Kendati demikian, Arif mengatakan belum ada pembicaraan resmi antara pemerintah dan DPR mengenai rencana pemindahan ibukota. Dia mengatakan DPR akan segera merencanakan pertemuan khusus pada agenda sidang ke depan.
“Kalau pembicaraan secara resmi pemerintah dengan DPR belum ada, nanti akan kita rencanakan secara resmi di masa-masa persidangan ini. Nanti kita akan konfirmasi ke pemerintah melalui beberapa kementerian terkait, termasuk juga dengan Bapennas,” katanya.
Wakil Gubernur Jakarta terpilih periode 2017-2021 Sandiaga Salahudin Uno yakin Jakarta akan tetap menjadi magnet bagi para wisatawan kendati ibukota negara dipindah ke luar Jawa. Menurutnya, Jakarta telah menjadi tempat menarik bagi para pebisnis pariwisata dan juga MICE (Meeting, Incentive, Convention, and Exhibition).
“Saya yakin Jakarta semakin lama akan semakin menarik bagi para pebisnis MICE baik di regional Asean maupun Asia,” ujarnya.
Saat ini, kata Sandi, Jakarta menduduki peringkat ke-16 sebagai pusat bisnis terbesar di dunia. Dia optimistis peringkat tersebut akan naik ke posisi 10 besar dunia.
“Karena kapasitas Jakarta sebagai ibukota, pusat bisnis dari ekonomi, nomor 16 yang akan naik menjadi ekonomi 10 besar dunia,” kata politikus Partai Gerindra ini.
Perputaran bisnis yang signifikan membuat Sandi optimistis Jakarta akan menjadi pilihan utama para pelaku ekonomi mengggelar pertemuan. Sandi mengaku belum mengetahui sejauh mana rencana pemerintah menyiapkan pemindahan ibukota. Namun ia meminta agar pemerintah serius dan memperhatikan berbagai aspek jika wacana tersebut ingin direalisasikan.

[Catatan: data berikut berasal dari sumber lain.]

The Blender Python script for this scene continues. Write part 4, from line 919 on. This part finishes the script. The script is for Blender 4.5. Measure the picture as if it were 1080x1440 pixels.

“Harus dipastikan bahwa itu dipikirkan dengan baik, bukan hanya dari segi biayanya saja. Biayanya pasti besar, tapi dari segi dampak sosial lingkungan dan lain sebagainya,” ujarnya.
Senada dengan Sandi, Pelaksana tugas Gubernur DKI Jakarta Djarot Saiful Hidayat menilai pemindahan ibukota bukan perkara sederhana. Dibutuhkan kajian yang mendalam dan komperhensif mengingat yang dipindah bukan hanya kantor kepresidenan melainkan juga seluruh kementerian, kedutaan dan lembaga negera lainnya.
“Kalau pindah ibukota kementerian juga pindah. Kemudian kantor-kantor kedutaan besar juga harus dipikirkan. Menurut saya ini butuh kajian yang tidak sesederhana, (tidak) sesimpel yang kita bayangkan," ujar Djarot.
Politikus PDI Perjuangan ini mengatakan pemindahan ibukota sudah menjadi wacana sejak zaman Sukarno dan Soeharto. Namun wacana tersebut gagal terealisasi lantaran tidak adanya kajian mendalam serta belum mapannya kondisi ekonomi dan politik pada saat itu. Djarot mengatakan kajian pemindahan ibukota negara bukan hanya menyangkut aspek anggaran. Lantaran itulah dia meminta pemerintah pusat mengkaji serius, mendalam, dan komperhensif rencana tersebut.
“Karena memindahkan ibukota bukan hanya gedung, tapi infrastruktur. Bukan hanya hardware, tapi software, brainware, dan berbagai macam perlengkapan teknis,” katanya. “Juga bukan menyangkut masalah anggaran. Anggaran bisa dicari.”